Dijo Patti Smith: “Escribimos porque no podemos limitarnos a vivir”.
La vida que elijo y construyo, con sus intensidades intermitentes, sus sinsentidos, sus hallazgos e ilusiones, se me vuelve incompleta si no escribo.
Cuando era una niña escribía en la escuela redacciones larguísimas, de letras grandes que desobedecían renglones, llenas de errores ortográficos que aún no superé. Desconozco por qué años más tarde dejé de escribir. Recuerdo que en algún momento esbocé poemas preadolescentes hablando del amor edulcorado de telenovelas que no había experimentado. Mucho más tarde llegaron las escrituras universitarias, académicas, periodísticas y ensayísticas. Claramente yo no estaba ahí. Esos textos no hablaban de mí, no eran mi voz.
Me acerqué al periodismo porque era una excusa para escribir, para sentarme y experimentar el placer de buscar y encontrar las palabras justas, para contar historias de injusticias que, creía, tenían que saberse y publicarse. Fracasé.
Siempre que me enfrento a una nota periodística en proceso me doy cuenta que me falta el oficio de investigar, indagar, hacer las preguntas justas, obtener las mejores respuestas. Me enredo y el resultado pocas veces me deja conforme. La escritura que me apasiona es esa refleja mis mundos internos. Oscuros, confusos, luminosos, repetitivos, entrañables. La escritura-puente. La escritura – espejo.
Cuando decidí recorrer Latinoamérica no tenía diario. Llevaba conmigo un cuaderno que terminó siendo contenedor de recuerdos en papel de la experiencia: servilletas, anotaciones sueltas con direcciones y palabras desconocidas, billetes de colores de países a los que nunca más volví, monedas, folletos, panfletos contra la violencia de género de Nicaragua, a favor de los derechos de las personas trans de Ecuador, películas de Cuba.
Escribí poco. Abordé el lenguaje conocido. Conté sobre otrxs, sobre los mundos que me atravesaron pero sin decir de qué manera, en la tercera persona singular que lo abrazaba todo. Encontré la asfixia y callé. Después, todo fue silencio de escritura.

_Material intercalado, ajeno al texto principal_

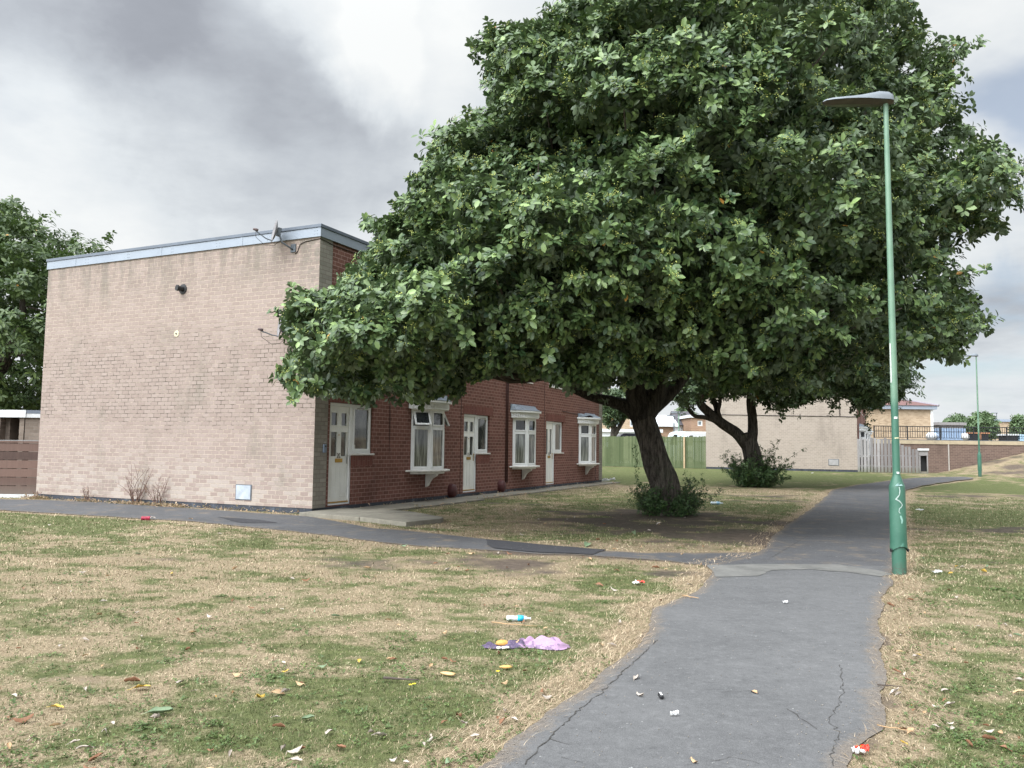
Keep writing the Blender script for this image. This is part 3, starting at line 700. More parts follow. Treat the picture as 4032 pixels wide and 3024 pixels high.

No recuerdo cómo en pleno invierno del 2017 abrí un cuaderno artesanal de hojas rayadas, regalo de cumpleaños y con él abrí una puerta mágica: empecé a escribirme. (Me) hablé de mí. Abrí un diario y ahí, todavía, me encuentro. (Me) releo entre avergonzada y sorprendida.
En un taller literario me parí escritora. Conocí mis mundos internos y sus matices inacabados. Observé cómo pasaba los límites que entendí incómodos en el momento en que los transformé en palabras. Encontré tabúes como puertas de hierro que no puedo abrir todavía, pero ahora las veo y las miro firme sin pestañear, sabiendo que toda su imponencia se va a caer cuando me anime a soplarlas. Me di cuenta todo lo que mi propia historia encierra de luminoso y triste. Que el hilo conductor del abandono en todas sus formas me cacheteó siempre, me permitió ver demasiado desde el dolor y cada resiliencia me convirtió en quien soy hoy. Desde ahí escribo.
Hoy no imagino irme lejos de casa sin mi cuaderno. La escritura me sostiene. Yo la genero y ella vuelve como amarra a esa que soy y desconozco, a todas las demás mujeres que me habitan. Soy todas ellas.
Escribo porque muchas veces no puedo gritar. Escribo para no olvidar las emociones que después se diluyen y dejan la ilusión de no haber existido nunca. Escribo para la memoria. Para saber quién soy, quién deseo ser. Escribo como acto político de resistencia al silencio. Escribo para que los instantes no se me escapen en la tiranía el tiempo. Escribo para darle a las palabras el sentido y la vida que no crecerá en mi vientre. Escribo porque Patti tiene razón y con vivir no alcanza.